• _Work instructions_
From the first line of the data below, repeat each line exactly until you reach the line with "COL = S.collection"; include that line too.

§ §

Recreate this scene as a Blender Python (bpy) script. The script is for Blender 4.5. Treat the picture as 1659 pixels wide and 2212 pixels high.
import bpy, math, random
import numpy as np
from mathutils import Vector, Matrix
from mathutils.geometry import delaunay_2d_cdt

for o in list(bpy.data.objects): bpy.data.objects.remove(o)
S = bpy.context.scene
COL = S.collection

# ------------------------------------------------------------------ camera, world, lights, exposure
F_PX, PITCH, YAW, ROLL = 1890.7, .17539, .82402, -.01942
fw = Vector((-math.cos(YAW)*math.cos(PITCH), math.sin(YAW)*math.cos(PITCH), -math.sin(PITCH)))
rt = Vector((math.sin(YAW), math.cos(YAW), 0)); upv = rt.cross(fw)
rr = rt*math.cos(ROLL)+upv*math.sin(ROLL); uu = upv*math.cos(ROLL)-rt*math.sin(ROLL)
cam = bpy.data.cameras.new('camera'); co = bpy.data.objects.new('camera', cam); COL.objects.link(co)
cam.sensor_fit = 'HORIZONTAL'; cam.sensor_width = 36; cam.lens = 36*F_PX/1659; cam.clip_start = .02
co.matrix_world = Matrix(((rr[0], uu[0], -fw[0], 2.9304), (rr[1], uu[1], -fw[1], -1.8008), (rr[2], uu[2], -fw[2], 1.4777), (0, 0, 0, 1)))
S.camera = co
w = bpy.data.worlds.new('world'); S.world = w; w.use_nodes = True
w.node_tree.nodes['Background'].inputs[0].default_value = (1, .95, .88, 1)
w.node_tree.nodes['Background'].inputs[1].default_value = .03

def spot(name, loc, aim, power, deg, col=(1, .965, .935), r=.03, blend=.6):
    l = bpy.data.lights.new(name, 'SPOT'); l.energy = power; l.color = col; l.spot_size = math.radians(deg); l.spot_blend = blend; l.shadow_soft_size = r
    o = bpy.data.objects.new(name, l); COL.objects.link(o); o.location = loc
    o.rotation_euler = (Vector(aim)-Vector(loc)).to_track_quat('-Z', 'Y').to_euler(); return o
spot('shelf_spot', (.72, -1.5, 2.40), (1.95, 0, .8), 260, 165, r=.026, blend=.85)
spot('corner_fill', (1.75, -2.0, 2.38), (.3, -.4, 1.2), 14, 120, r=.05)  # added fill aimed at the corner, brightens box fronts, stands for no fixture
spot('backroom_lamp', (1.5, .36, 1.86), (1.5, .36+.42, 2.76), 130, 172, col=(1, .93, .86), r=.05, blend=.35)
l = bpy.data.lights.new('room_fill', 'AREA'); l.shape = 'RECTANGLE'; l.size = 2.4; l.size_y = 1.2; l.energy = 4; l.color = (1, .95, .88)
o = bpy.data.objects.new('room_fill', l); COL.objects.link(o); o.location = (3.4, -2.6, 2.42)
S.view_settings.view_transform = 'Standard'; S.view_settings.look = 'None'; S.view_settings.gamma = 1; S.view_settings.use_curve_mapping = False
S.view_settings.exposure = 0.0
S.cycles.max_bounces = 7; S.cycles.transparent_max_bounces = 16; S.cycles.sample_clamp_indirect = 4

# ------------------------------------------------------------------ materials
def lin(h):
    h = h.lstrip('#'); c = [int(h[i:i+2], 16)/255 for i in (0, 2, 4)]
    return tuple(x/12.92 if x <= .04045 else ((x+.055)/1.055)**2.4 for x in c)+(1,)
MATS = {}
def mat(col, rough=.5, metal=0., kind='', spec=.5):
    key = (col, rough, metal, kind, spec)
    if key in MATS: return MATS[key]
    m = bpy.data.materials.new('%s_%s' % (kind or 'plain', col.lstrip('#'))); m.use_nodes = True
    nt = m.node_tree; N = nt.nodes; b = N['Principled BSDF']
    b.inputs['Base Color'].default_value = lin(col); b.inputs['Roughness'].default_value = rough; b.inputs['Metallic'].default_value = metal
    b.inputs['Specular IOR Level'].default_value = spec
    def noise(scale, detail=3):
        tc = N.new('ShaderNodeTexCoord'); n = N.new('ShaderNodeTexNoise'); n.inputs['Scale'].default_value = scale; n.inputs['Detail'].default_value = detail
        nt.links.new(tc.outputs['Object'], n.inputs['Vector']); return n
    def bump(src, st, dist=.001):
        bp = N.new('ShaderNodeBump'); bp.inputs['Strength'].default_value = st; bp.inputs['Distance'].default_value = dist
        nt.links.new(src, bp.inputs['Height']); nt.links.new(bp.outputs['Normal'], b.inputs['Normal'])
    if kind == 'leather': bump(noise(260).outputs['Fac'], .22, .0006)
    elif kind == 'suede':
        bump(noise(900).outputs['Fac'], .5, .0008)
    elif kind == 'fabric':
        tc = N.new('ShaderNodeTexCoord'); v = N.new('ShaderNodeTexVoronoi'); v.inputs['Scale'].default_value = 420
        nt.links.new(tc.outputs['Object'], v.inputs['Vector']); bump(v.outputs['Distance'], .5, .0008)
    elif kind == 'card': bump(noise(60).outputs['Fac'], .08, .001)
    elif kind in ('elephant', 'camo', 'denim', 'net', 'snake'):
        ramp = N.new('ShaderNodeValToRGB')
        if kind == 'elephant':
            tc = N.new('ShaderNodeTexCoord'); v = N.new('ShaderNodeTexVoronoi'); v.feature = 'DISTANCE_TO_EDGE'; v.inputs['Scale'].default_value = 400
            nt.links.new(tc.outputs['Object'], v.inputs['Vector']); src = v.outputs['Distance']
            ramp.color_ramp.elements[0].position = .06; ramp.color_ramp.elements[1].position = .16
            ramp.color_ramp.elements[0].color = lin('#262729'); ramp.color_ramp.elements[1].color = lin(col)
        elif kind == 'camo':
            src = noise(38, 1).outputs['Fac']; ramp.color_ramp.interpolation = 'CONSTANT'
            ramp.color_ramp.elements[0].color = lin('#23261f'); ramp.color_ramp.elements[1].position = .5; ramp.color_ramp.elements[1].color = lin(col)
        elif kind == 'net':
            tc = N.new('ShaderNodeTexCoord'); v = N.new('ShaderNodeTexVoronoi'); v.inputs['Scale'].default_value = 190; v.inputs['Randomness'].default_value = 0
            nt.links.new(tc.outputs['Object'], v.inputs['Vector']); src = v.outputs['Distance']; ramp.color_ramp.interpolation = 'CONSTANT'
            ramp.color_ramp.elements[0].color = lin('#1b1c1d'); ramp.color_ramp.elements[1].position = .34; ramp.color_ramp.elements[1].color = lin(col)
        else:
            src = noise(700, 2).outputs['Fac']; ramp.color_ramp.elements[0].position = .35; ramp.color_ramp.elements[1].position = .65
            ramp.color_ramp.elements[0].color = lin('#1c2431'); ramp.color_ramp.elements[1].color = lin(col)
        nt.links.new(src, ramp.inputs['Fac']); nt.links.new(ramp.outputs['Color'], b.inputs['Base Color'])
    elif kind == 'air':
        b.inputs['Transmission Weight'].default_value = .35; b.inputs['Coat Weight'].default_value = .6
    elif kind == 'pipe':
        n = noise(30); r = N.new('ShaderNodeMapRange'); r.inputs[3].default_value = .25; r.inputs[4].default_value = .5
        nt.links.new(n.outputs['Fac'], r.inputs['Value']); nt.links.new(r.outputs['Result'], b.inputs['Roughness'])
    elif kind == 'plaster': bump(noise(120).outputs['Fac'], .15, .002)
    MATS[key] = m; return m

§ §

• _The output_
Recreate this scene as a Blender Python (bpy) script. The script is for Blender 4.5. Treat the picture as 1659 pixels wide and 2212 pixels high.
import bpy, math, random
import numpy as np
from mathutils import Vector, Matrix
from mathutils.geometry import delaunay_2d_cdt

for o in list(bpy.data.objects): bpy.data.objects.remove(o)
S = bpy.context.scene
COL = S.collection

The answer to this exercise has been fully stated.